16 de julho de 2011

#24Horas24Crônicas #18 - Sem Som

(tema sugerido por: @mariabeatrix)

Domingo.

Garçons andavam para cá e para lá com bandejas e pratos e travessas e garrafas, circulando apressados e falantes. Amigos gritavam a cada lance visto nos três televisores que, estrategicamente colocados, exibiam a final de campeonato para todos os presentes. Crianças gritavam ignorando as ordens dos pais, famílias inteiras mesmo com um olho voltado à partida, conversavam animadamente.

Menos eles.

Estavam sentados lado a lado e não conversavam. Na verdade, mal haviam aberto a boca desde que chegaram. Talvez tenham conversado sobre o que iriam beber, mas ninguém ouviu. Eram quase náufragos em meio a um oceano formado por conversas e risadas, por talheres se chocando com pratos e copos se estilhaçando no chão, por berros de narradores e torcedores.

A cada lance mais emocionante, brindes e comemorações ameaçavam aumentar ainda mais o som. A cada defesa, gritos desesperados de torcedores preenchiam o ambiente. A cada cerveja atrasada, broncas eram dadas em garçons. Estilhaços de frases sobre o jogo e sobre a vida disputavam espaço com risadas altas e palavrões gritados. Ideias, sentimentos e sonhos circulavam o tempo todo entre as mesas, brigando com os garçons por terreno.

Pois todos ali não eram amigos apesar do jogo. Eram amigos por causa do jogo, que deixava os homens hipnotizados olhando para a TV, enquanto suas esposas tentavam acompanhá-los até se cansarem e começarem a papear. Clientes e garçons trocavam impressões sobre o desempenho deste ou daquele jogador e arriscavam palpites como colegas de arquibancada. Todos estavam hipnotizados pela televisão.

Assim como eles, hipnotizados lado a lado, olhando em direção a um ponto fixo. Mas, diferente dos demais, o jogo não os unia. Apenas assistiam em silêncio, ignorando totalmente a presença um do outro. Enquanto a partida resultava em gritos e risadas no enorme restaurante, na mesa deles trazia o silêncio.

Isso, caso eles estivessem vendo o jogo. Não estavam. Sentados lado a lado de costas para o principal televisor, estavam totalmente alheios à partida. Olhavam fixamente para um espelho na parede à frente, um fitando os olhos dos outros como se tivessem acabado de se descobrir. E sorriam em silêncio em direção ao olhar.

Mais que qualquer outro, ambos conversavam animadamente, pois suas juras de amor, piadas e brincadeiras eram trocadas em silêncio, com os olhos, distante da enorme balbúrdia do local. E cada palavra era quase gritada sem som de tanta intensidade, cada promessa era silenciosamente ensurdecedora de tanta paixão.

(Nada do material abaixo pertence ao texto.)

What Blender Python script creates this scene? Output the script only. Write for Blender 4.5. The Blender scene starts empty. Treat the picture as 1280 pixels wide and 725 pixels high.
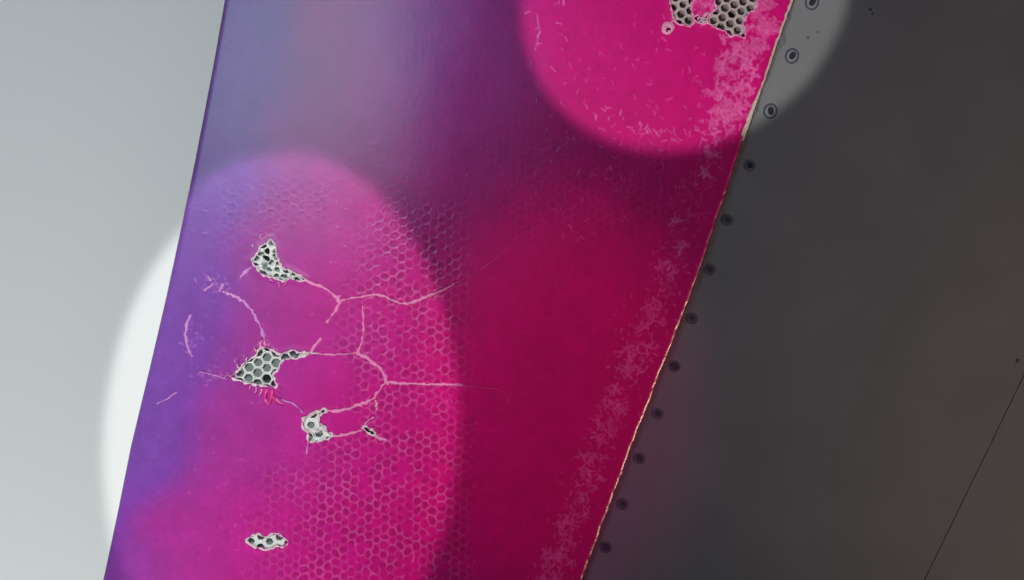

Passaram o tempo todo assim. Sentados lado a lado, com um olhando o outro no espelho, refugiados dentro de seu silêncio, confortável e completo.

E de mãos dadas, escondidas somente para eles, por baixo da mesa.

6 leitores:

Anônimo disse...

Bateu uma onda sentimentalista aí, Rob. Poxa, mais um desses e eu choro, hein.

K.P. disse...

Rob, esse texto lindo me lembrou um casal de amigas que eu tenho. São namoradas há 4 anos e surdas-mudas. E conversam mais do que qualquer outro casal que conheço... ;)

Anônimo disse...

Sensacional.

Bia disse...

Delícia.

Sil disse...

Gostaria de avisá-lo que vou parar de comentar.

Estou ficando repetitiva.

Mas o texto ficou lindo, o que você quer que eu diga?

Pois ficou lindo, e pronto.

Quando você cansar de ler que seus textos são lindos, me avisa.

Beijo

Mari Hauer disse...

Ai, deu até uma tristezinha de pensar que na minha vida, por esses dias, não tenho tido momentos simples e belos como este!